Bref, cet EP à décidément toutes les qualités pour enfoncer un peu plus le moral des grignoteurs et autres mangeurs impénitents de tartines au Nutella: parce que Maigre, les amis, c’est beau.

 

 

 

 

 

 

 

 

 

 

La chronique, version courte: Maigre, c’est tout ce que l’on aime chez Igorrr. Autrement dit un canevas complexe et pourtant clair comme de l’eau de double croche entre beats intenables et pourtant subtiles, parties classiques lyrico-baroques, bleuargl & guitares brûlantes, interruptions complètement nawak, musette amusante et géniale folie. Par contre si vous essayez de trouver un Ruby My Dear dans cette botte de foin, on vous souhaite bien du plaisir! 

photo de Cglaume
le 20/02/2015

3 COMMENTAIRES

Maldoror

Maldoror le 20/02/2015 à 15:29:53

Pas entièrement d'accord. Je trouve au contraire que la touche de Ruby My Dear est plutot présente. Alors certes, on se prend les gimmick d'Igorrr en pleine gueule mais jamais ses rythmiques n'ont été aussi poussées, le style IDM old school type Aphx ou Squarepusher incorporées par son acolyte relevant encore plus le niveau que sur ses sorties habituelles. Et l'IDM de RMD apporte aussi une tres grosse touche de finesse/subtilité (oui subtilité pour du breakcore ça fait bizarre) à l'ensemble, une apesanteur que l'on ne retrouve pas chez Igorrr.

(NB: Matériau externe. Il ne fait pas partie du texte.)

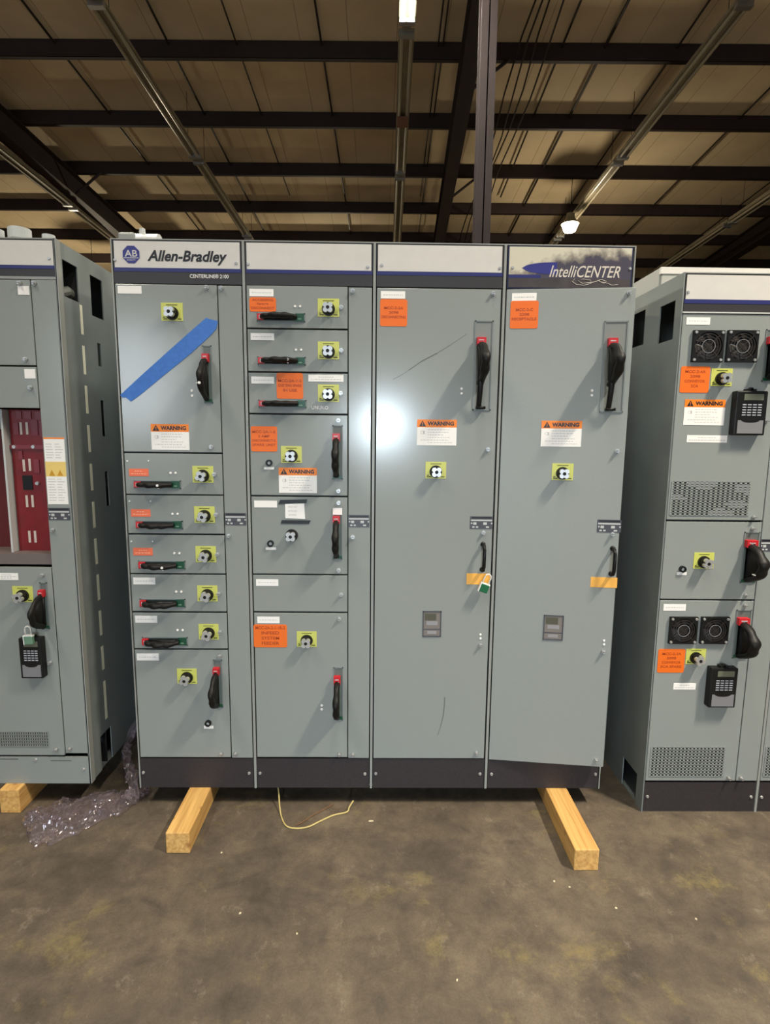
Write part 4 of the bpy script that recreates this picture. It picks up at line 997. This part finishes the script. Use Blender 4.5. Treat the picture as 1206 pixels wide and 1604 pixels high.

Bon je chipote surement, mais je trouve l'ensemble quand meme bien différent qu'un skeud d'Igorrr en solo.

cglaume

cglaume le 20/02/2015 à 16:21:32

Merci de ce point de vue contradictoire qui devrait rassurer les fans de R.M.D. :) (Encore une fois je suis peu versé dans le breakcore...)

Maldoror

Maldoror le 20/02/2015 à 17:06:20

Ouais t'inquiètes, c'est juste que j'aime bien faire le relou :). En breackore, le chef d'oeuvre du style reste à ce jour le Rossz Csillag Alatt Született de Venetian Snares en mode classique contemporain/breakcore, à écouter absolument.